Do you think Pietersen is the most misunderstood cricketer in the history of the game?

I don’t know the answer to that, to be honest. I haven’t worked with him enough to know.

Gary, the Indian team enjoyed a flexible, relaxed regime in your coaching tenure and many believe a similar vibe will help KP blossom?

Kirsten: I don’t like the word coaching. It’s more about managing teams or managing environments and be more of a manager of people rather than a coach. And it’s about the whole team and not an individual. We will do what it takes to prepare these guys and the team as well.

Did you change your approach to coaching when you joined South Africa? Or do the basics stay common to all dressing-rooms?  

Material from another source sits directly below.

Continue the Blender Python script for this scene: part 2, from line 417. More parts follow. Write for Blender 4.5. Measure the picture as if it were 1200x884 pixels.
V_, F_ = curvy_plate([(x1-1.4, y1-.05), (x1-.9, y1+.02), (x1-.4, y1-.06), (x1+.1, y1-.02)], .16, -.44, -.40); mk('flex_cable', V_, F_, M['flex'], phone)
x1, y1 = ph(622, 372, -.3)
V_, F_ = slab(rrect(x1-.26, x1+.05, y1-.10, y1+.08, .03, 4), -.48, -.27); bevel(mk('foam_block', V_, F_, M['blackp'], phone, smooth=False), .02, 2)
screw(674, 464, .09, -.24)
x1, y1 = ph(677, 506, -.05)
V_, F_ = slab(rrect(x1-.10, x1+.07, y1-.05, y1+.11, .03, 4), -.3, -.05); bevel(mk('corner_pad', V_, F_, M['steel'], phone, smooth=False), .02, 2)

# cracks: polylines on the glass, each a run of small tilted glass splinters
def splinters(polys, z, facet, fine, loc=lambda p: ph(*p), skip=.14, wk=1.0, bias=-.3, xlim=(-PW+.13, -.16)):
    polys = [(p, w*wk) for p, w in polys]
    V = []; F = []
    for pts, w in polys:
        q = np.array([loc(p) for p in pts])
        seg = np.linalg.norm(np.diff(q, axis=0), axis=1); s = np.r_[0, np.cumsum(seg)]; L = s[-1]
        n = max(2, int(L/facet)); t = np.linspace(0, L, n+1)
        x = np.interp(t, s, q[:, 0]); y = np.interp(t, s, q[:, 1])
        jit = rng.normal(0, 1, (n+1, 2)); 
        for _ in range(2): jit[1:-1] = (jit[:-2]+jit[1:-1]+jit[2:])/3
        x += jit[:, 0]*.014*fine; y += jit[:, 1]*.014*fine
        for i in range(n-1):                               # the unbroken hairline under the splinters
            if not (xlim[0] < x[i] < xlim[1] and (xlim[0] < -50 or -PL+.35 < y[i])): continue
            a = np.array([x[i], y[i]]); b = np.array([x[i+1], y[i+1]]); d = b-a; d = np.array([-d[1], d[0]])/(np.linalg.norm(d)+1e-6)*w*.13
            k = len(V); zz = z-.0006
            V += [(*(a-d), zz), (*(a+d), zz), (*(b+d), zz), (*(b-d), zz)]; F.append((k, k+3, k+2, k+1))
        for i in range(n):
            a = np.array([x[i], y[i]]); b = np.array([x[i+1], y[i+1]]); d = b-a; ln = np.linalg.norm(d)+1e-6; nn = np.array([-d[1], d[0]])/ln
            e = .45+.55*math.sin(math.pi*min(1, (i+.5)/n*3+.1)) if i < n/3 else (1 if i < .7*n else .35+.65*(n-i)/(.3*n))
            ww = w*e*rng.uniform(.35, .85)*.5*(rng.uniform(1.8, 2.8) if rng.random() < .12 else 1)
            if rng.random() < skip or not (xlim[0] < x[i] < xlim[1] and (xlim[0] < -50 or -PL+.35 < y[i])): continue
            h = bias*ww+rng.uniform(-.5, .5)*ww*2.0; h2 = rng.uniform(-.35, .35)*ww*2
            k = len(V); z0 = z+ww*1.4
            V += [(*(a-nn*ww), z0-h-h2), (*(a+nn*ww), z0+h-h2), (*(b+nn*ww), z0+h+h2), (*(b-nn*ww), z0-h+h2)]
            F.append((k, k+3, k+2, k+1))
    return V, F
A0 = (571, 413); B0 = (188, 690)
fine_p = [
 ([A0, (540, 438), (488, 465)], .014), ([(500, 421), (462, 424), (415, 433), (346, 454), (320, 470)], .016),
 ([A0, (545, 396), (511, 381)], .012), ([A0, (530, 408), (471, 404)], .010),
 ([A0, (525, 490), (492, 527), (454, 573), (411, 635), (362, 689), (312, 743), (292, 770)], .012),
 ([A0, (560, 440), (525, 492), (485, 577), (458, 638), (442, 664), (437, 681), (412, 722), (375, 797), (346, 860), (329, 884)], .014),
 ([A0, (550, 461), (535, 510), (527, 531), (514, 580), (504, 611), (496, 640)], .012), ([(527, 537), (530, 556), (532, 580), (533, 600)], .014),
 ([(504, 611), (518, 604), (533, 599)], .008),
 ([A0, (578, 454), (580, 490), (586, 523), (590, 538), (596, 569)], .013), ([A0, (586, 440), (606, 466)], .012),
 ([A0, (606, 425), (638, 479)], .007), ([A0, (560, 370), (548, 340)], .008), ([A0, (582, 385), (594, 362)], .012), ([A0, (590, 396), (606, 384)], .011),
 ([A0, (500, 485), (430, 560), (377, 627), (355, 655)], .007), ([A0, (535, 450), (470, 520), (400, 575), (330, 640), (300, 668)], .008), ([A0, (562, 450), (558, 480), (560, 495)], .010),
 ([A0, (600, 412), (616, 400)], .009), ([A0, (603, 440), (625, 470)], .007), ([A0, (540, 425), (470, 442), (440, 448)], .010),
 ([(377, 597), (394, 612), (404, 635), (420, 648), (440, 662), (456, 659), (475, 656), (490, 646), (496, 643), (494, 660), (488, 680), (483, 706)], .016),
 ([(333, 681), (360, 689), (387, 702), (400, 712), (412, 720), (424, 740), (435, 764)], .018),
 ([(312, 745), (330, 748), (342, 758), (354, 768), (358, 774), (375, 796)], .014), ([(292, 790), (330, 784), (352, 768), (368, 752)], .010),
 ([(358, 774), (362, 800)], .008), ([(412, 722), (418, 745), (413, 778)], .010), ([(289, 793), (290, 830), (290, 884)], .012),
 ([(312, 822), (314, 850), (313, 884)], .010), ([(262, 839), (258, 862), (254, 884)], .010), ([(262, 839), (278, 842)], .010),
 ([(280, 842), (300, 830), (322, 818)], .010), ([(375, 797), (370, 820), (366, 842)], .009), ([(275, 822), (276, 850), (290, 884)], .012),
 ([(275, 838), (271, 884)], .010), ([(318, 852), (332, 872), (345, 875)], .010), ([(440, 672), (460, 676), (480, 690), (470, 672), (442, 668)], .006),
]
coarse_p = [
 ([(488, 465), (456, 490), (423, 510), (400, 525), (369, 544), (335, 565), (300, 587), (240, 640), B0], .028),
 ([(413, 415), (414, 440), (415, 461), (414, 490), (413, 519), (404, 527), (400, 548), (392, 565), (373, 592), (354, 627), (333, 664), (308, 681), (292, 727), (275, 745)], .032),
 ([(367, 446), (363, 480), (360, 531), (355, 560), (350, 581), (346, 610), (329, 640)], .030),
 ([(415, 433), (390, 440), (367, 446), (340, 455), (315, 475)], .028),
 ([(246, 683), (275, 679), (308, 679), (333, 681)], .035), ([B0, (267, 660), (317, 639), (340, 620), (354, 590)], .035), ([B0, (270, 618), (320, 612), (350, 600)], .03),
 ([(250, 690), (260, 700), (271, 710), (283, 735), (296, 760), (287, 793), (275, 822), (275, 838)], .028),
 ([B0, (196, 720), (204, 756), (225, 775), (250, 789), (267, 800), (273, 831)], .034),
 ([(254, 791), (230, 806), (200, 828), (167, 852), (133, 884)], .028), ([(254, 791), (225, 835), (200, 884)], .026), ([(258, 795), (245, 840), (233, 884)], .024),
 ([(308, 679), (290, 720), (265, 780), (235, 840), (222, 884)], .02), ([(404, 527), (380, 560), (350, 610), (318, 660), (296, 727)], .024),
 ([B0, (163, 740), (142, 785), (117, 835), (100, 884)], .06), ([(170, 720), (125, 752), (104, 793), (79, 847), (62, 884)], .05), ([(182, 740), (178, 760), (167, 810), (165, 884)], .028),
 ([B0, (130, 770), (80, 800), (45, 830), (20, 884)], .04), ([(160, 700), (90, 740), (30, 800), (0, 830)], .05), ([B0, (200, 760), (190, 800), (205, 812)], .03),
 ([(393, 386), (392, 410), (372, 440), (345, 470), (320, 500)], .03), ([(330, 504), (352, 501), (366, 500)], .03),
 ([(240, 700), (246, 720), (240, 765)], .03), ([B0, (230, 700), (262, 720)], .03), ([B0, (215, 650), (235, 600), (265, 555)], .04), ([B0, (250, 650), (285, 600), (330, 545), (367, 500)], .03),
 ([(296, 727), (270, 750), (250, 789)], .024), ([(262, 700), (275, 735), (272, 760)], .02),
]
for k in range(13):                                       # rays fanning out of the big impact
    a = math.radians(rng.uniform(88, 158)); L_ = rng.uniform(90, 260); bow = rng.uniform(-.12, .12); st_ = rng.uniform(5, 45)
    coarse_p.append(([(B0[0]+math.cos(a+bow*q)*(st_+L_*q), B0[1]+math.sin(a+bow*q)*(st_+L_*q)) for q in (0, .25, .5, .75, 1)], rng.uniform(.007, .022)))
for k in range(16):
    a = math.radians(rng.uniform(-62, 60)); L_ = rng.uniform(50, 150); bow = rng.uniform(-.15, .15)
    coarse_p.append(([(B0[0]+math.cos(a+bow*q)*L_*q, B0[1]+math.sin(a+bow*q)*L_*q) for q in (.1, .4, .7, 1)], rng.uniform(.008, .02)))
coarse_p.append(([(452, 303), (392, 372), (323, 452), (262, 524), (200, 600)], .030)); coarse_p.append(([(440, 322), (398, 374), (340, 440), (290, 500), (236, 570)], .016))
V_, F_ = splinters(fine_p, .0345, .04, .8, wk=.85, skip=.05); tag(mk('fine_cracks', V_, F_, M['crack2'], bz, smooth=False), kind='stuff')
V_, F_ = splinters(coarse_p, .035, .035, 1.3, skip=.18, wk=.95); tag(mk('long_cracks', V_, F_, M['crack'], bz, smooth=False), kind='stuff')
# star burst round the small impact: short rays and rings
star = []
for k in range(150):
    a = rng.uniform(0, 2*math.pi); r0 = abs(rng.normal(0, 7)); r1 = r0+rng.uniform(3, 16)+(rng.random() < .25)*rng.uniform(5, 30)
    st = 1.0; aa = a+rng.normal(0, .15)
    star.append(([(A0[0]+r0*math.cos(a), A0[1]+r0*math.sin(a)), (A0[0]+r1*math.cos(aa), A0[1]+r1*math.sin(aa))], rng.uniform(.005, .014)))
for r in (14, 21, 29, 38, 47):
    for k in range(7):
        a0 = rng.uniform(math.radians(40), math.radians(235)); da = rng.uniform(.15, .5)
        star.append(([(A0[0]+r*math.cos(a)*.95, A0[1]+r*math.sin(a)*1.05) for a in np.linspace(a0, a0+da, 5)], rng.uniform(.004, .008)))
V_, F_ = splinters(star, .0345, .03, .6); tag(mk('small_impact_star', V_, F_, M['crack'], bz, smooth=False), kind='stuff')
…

Kirsten: My basic philosophy on leadership and creating the proper environment remains unchanged. But they’re different games, so obviously we have a different way of thinking within the team based on the type of game which you’re playing. The IPL is new to me. So I will lean a lot on Eric and the other guys just to understand what type of strategy we’ve used in the past. What has been good and what hasn’t been good. And we will certainly do a lot of work on that and will try to move it forward. But it is different coaching (in the IPL) in many ways.

Why didn’t you retain Sehwag?

Kirsten: It’s a decision which is not made only by me. It is made by a group of people who are part of our management team. Viru has been a fantastic player; I really enjoyed working with him in the Indian team. He had a lot of success at that time. But  the Delhi franchise took the decision to move on.  We were looking for a certain type of player and we were looking for players who fitted a certain role. We believe that was the best decision we could make to take the franchise forward in terms of performance. There can be a bit of emotion around. You don’t want to disappoint people, but at the end of the day, you are taking business decisions that you think are best for the franchise, and that’s how we did it.

Does the spot-fixing controversy in the IPL affect you?

Simons: I think Brendon McCullum was asked a similar question and his answer was perhaps the best — “We move to our play-stations…we just do our job.” Administrators take care of them (controversies). It’s a genuine answer that I can give. What happens, happens and we will find out.